This video is only available in German. Below you will find an English translation of the audio track.
Interview with Prof. Klaus J. Bade, Osnabrück 2006
“That’s actually quite an amusing story, because I already learned a lot about Georg Iggers as a student and as an assistant, and I learned combative things at first, because at that time I was an assistant to Walter Peter Fuchs and he was a Ranke editor, so he published Ranke letters and could get deliciously upset about it, that Georg Iggers had again overlooked something, because Walter Peter Fuchs, my old teacher at that time in Erlangen, was basically a historist dyed in the wool and so he fought against the critical access of this American, who was now looking at Ranke.
And then I took a closer look at this American and was increasingly fascinated by him, and then at some point I began to write to him, like many others, and sought contact with him. We then got to know him together with Wilma, sometimes here, sometimes in the United States, and what fascinated me about the whole thing was not only that they are both extremely distinctive scholarly personalities, here in the field of history, there in the field of literary studies, but the question of how both of them, as Jews, who were both decisively influenced and burdened by National Socialism in their youth, then found each other on the other side of the Atlantic, with their memories of the path they subsequently took together in life and of the consequences for their own biography, involvement with the civil rights movement and the like.

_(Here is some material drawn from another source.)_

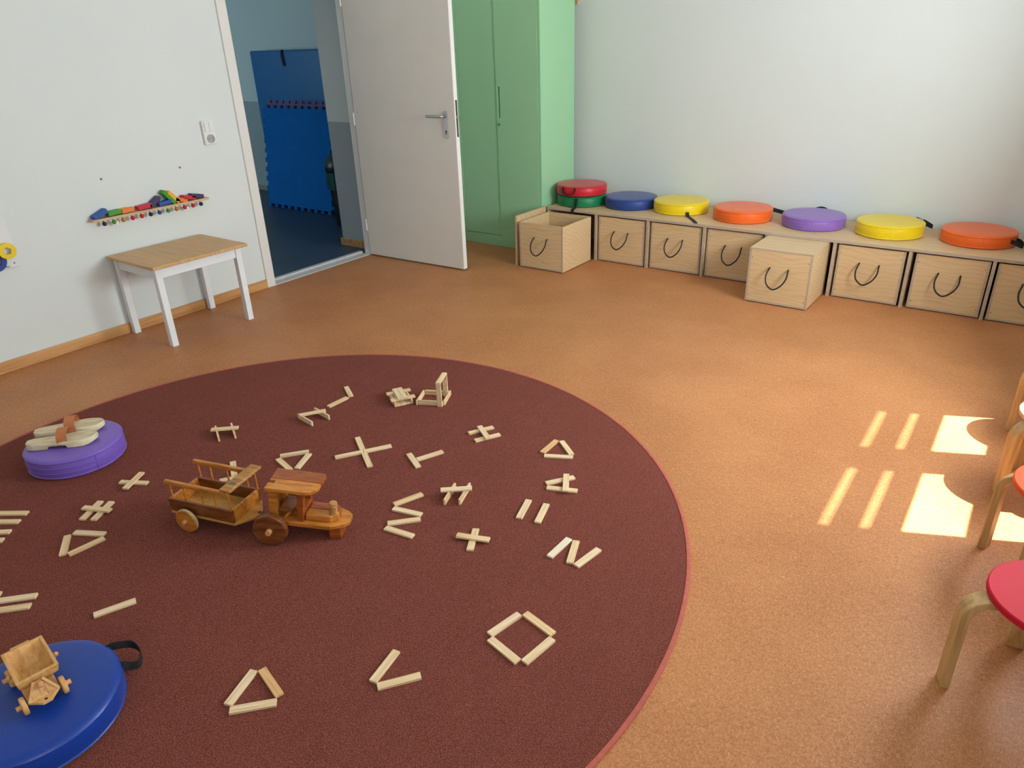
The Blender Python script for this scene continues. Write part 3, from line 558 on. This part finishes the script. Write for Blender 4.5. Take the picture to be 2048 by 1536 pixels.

We then developed the idea that we could ask them to talk about their youth in Nazi-influenced Germany and Europe, and while they were still talking, the idea arose in our minds that what they were telling us now was something they should actually work through in terms of their life histories.
We then tried to lure them into a trap and said, wouldn’t you like to do that some time, whereupon they both said, we have a lot to do, we have thought about something like that, but we don’t believe it’s possible now. Then we started to revise the texts and sent them to them and said, we would like to publish them, do you also have pictures? Then they were of what had come out, which was nothing other than what they themselves had said, (we had) changed a few punctuation marks. (They were) so impressed themselves that they said, maybe this is a way we could start, and then after some time came the request, can you send us, I don’t know, 50 or 100 copies, friends are also interested in it, and that was such a way, which we had only initiated a bit. There was so much self-motivation, critical self-distance, and joy in understanding ourselves from a critical perspective, that it resulted in this wonderful book, which is so useful to all of us and which has become so interesting and important for our contexts, which we are trying to reconcile migration, intercultural perspectives, and history.”